Nel pomeriggio hanno così deciso di fare una prima stima di 4mila morti e 3mila dispersi. In seguito, il capo della diplomazia birmana, Nyan Win, era però costretto ad ammettere il timore che il bilancio potesse arrivare a 10mila vittime. Infine l'agenzia cinese Xinhua, che citava fonti della giunta, azzardava una stima di almeno 15mila morti. I cinesi sono i meglio informati sulle vicende birmane per il semplice fatto che i generali si fidano di questi alleati inossidabili, come ben si è visto in più di un'occasione. Paradossalmente, l'antipatica indiscrezione filtrava sui media di un paese che non brilla certo per una stampa indipendente. Passa pochissimo tempo e arriva anche un'altra novità: dopo l'ammissione della catastrofe, i generali si dicono disposti ad accettare gli aiuti internazionali. Ammettono dunque di non essere in grado di gestire l'emergenza e, soprattutto, accettano che in Birmania mettano piede degli stranieri: occhi indiscreti in un paese sigillato se appena si cerca di andar oltre la fotografia di rito alla pagoda.
Il dramma umano e ambientale deve essere dunque così vasto da aver indotto i generali a fare quello che, in un'altra occasione recente, non avevano voluto fare: erano i giorni dello tsunami che aveva colpito, come in India, Thailandia, Indonesia, anche le coste birmane. Ma la giunta aveva rifiutato sia di dare un bilancio della catastrofe, minimizzando i danni, sia di concedere agibilità ai funzionari dell'Onu, ostacolati nella loro missione di soccorso.
Il dramma umanitario ha dunque nuovamente scosso le basi di un consenso popolare al lumicino E di conseguenza ha scosso anche il tragico immobilismo birmano costringendo i militari ad ammettere i danni, le vittime, la cifra della strage ambientale. I generali sanno che in questi giorni si gioca anche la partita del referendum sulla nuova costituzione, un clone del pensiero unico militare su cui sono chiamati a dire la loro i cittadini.
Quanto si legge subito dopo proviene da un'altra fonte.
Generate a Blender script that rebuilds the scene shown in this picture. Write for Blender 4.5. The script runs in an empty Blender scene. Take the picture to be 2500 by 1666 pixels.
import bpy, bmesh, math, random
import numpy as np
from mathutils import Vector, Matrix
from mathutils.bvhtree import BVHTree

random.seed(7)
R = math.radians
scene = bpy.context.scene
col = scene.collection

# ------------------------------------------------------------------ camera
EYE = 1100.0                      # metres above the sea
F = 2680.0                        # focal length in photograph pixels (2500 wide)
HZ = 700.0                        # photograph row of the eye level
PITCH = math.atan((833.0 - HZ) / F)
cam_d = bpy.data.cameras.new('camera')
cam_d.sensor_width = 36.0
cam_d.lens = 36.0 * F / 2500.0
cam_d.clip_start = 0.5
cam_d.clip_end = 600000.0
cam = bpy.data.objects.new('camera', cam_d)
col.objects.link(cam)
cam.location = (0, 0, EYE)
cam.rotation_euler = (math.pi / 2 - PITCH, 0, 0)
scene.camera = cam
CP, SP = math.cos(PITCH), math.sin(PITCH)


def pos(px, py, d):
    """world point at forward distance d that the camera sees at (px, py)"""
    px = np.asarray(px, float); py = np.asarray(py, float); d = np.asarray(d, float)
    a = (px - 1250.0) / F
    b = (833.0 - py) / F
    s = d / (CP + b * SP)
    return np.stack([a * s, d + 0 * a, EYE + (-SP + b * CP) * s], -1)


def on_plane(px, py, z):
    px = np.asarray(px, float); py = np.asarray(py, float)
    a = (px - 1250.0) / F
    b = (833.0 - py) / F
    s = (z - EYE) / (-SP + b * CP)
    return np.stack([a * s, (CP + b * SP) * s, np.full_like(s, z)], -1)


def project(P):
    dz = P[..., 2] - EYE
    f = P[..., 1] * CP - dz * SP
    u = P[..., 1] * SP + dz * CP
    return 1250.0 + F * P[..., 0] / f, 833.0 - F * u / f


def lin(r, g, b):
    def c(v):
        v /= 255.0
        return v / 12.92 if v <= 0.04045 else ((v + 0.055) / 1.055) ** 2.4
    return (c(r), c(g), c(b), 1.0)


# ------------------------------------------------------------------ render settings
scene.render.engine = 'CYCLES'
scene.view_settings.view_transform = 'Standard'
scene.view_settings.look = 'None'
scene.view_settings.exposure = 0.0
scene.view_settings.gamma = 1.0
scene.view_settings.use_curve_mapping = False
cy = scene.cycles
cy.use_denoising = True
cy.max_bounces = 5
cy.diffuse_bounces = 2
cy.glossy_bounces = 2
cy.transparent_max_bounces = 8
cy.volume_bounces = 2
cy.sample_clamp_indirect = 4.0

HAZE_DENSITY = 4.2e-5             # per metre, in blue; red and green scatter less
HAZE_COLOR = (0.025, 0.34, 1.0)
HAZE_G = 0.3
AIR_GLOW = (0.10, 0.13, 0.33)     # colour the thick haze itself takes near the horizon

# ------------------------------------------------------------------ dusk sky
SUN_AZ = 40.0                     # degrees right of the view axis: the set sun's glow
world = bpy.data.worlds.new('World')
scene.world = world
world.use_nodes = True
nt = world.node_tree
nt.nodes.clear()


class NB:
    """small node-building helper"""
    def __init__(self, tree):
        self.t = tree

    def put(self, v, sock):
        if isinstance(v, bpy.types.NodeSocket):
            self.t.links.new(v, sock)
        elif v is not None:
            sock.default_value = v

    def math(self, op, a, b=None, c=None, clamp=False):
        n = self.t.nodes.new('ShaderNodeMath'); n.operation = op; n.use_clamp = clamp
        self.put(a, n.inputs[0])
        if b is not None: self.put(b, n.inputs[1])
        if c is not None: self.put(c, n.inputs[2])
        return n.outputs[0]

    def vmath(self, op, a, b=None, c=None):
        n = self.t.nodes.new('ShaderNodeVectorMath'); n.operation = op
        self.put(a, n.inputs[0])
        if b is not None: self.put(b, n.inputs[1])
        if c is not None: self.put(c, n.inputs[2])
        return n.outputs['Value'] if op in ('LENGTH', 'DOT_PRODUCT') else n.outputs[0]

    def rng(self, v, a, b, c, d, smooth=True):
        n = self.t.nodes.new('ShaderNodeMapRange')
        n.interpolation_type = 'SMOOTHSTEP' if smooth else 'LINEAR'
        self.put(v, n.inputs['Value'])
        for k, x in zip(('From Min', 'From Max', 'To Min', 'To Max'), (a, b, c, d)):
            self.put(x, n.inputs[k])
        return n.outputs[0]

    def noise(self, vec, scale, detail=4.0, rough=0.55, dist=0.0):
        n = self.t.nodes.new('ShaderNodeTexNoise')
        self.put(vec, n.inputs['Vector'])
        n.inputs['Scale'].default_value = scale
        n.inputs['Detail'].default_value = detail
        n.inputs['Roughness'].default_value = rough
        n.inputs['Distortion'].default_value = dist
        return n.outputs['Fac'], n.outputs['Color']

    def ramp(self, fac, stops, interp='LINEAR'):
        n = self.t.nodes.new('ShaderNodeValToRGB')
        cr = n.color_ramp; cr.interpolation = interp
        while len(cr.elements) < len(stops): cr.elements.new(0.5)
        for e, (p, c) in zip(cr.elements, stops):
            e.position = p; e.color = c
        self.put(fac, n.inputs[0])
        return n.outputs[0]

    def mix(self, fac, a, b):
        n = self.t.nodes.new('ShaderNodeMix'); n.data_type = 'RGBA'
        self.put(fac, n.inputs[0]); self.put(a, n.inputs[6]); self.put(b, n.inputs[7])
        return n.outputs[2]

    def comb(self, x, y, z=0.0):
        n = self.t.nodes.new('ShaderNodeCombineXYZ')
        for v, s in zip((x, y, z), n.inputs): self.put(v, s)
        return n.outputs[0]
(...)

A quanto sappiamo le votazioni, previste per sabato, non solo sono confermate ma sarebbero già iniziate: con l'obbligo di scrivere nome e cognome sulla scheda e dunque con l'impossibilità di esprimere un parere reale. Ma i generali, già scossi dalla rivolta dei monaci dell'anno scorso, temono forse che la catastrofe, con l'inevitabile coda di aumento dei prezzi e di scontento popolare, mandi a monte la perversa costruzione del referendum e l'ostentata operazione di maquillage condotta, almeno sinora, con la sicumera di chi sa di avere in mano, nonostante la fiammata “amaranto” di qualche mese fa, il controllo del paese. Un controllo che il ciclone ha reso più fragile.